Investors marked department store retailer Debenhams down after its chief executive Rob Templeman indicated that its near-term trading outlook was "broadly neutral". Its shares have fallen 1.7%, or 1.35p, to 77.05p in the wake of its earnings results for the 26 weeks to February, which saw profit before tax and exceptionals at £123.6m, up 18.6% on the same period a year earlier. Seymour Pierce upgraded its 2010/11 pre-tax profit forecasts from £135m to £145m and made similar revisions for the following year. Yet the broker is maintaining its "hold" rating and its analyst, Freddie George, remains downbeat over the company's earnings prospects: "Underlying earnings growth was pedestrian and is to remain so over the next two years.
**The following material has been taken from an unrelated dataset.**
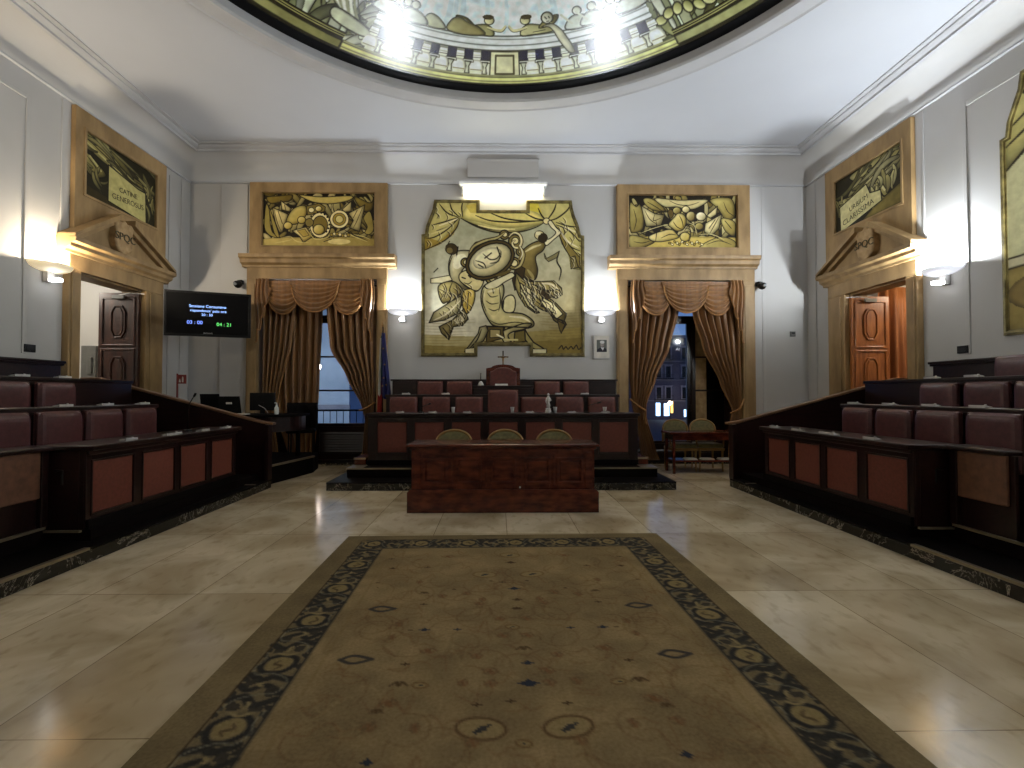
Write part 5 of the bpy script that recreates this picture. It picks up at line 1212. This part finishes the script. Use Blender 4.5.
# ---------------------------------------------------------------- ceiling painting
R0_=3.93; KV=1.33; SG=.22
def dome_canvas():
    # u = degrees from the back of the room, v = radius in metres
    cv=Cv(-68,2.2,68,3.99,1,(0,0,0)); cv.ppu=None
    return cv
class Dv(Cv):
    """canvas in metres: u = angle*3.6 m, v = 3.99 - r (0 at the rim, growing inwards)"""
cvD=Dv(-4.3,0,4.3,1.55,105,(178,190,182))
def A_(deg): return math.radians(deg)*3.6
cvD.A*=1.1; cvD.noise(.12,22); cvD.noise(.15,8)
for k in range(60):
    u=-4.3+rng.rand()*8.6; cvD.line([(u,.75),(u+.05,1.1),(u+.02,1.5)],.05+.05*rng.rand(),(206,216,210) if k%2 else (140,154,146),.35)
ink=(44,44,30); yel=(166,164,112); yd=(100,98,52); lt=(216,216,196); md=(150,152,128); nav=(36,38,60)
# side draperies, figures and pillars
def blob(pts,c,sh=None,e=ink,w=.02): cvD.poly(pts,c,e,w,smooth=True,shade=sh)
for s in(-1,1):
    a0,a1=(-30,-66) if s<0 else (36,66)
    cvD.poly([(A_(a0),.16),(A_(a1),.16),(A_(a1),1.5),(A_(a0),1.5)],(128,134,100),shade=(90,92,60),sdir=(0,-1))
    for k in range(9):
        a=a0+(a1-a0)*(k+.5)/9
        cvD.poly([(A_(a),.22),(A_(a+2*s),.2),(A_(a+2.6*s),1.5),(A_(a+.6*s),1.5)],(176,182,150) if k%2 else (110,112,76),ink,.018,shade=md)
    for k in range(16):
        a=a0+(a1-a0)*rng.rand(); u=A_(a); v=.25+rng.rand()*.9
        cvD.line([(u,v),(u+.15*rng.randn(),v+.12),(u+.3*rng.randn()*.5,v+.3)],.03,ink,.9); cvD.line([(u+.04,v),(u+.2*rng.rand(),v+.1),(u+.2,v+.25)],.045,(206,208,180),.8)
drapes(cvD,60,(-4.2,.3,A_(-31),1.5),.55,.07,[(176,180,152),(140,144,108),(204,206,184),(112,114,80)],ink,21,.18,(.9,2.4)); drapes(cvD,55,(A_(37),.3,4.2,1.5),.5,.07,[(166,166,124),(130,130,84),(196,196,164),(104,102,64)],ink,22,.18,(.7,2.2))
drapes(cvD,14,(A_(-31),.2,A_(-38)+.3,.6),.4,.05,[(186,188,158)],ink,23,.18,(0,.6))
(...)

In addition, the own-label range has, in our view, been expanded far enough – consumers still want brands and the balance sheet remains highly leveraged, despite a recent capital-raising programme." George has forecast net debt at £500m at the end of August, which is still well down from the almost £1bn of debt on its balance sheet in June 2008. Although the profit was above the market's expectations of about £116m, it was helped by the removal of one-off costs, including £10.1m for restructuring the Republic of Ireland business. Sales for the period were up 12% to just under £1.2bn, although much of this was due to new stores. Sales based on the same number of stores in each period were up only 0.3%. The FTSE 100 Index is down 16 points, or 0.27%, at 5,761.9.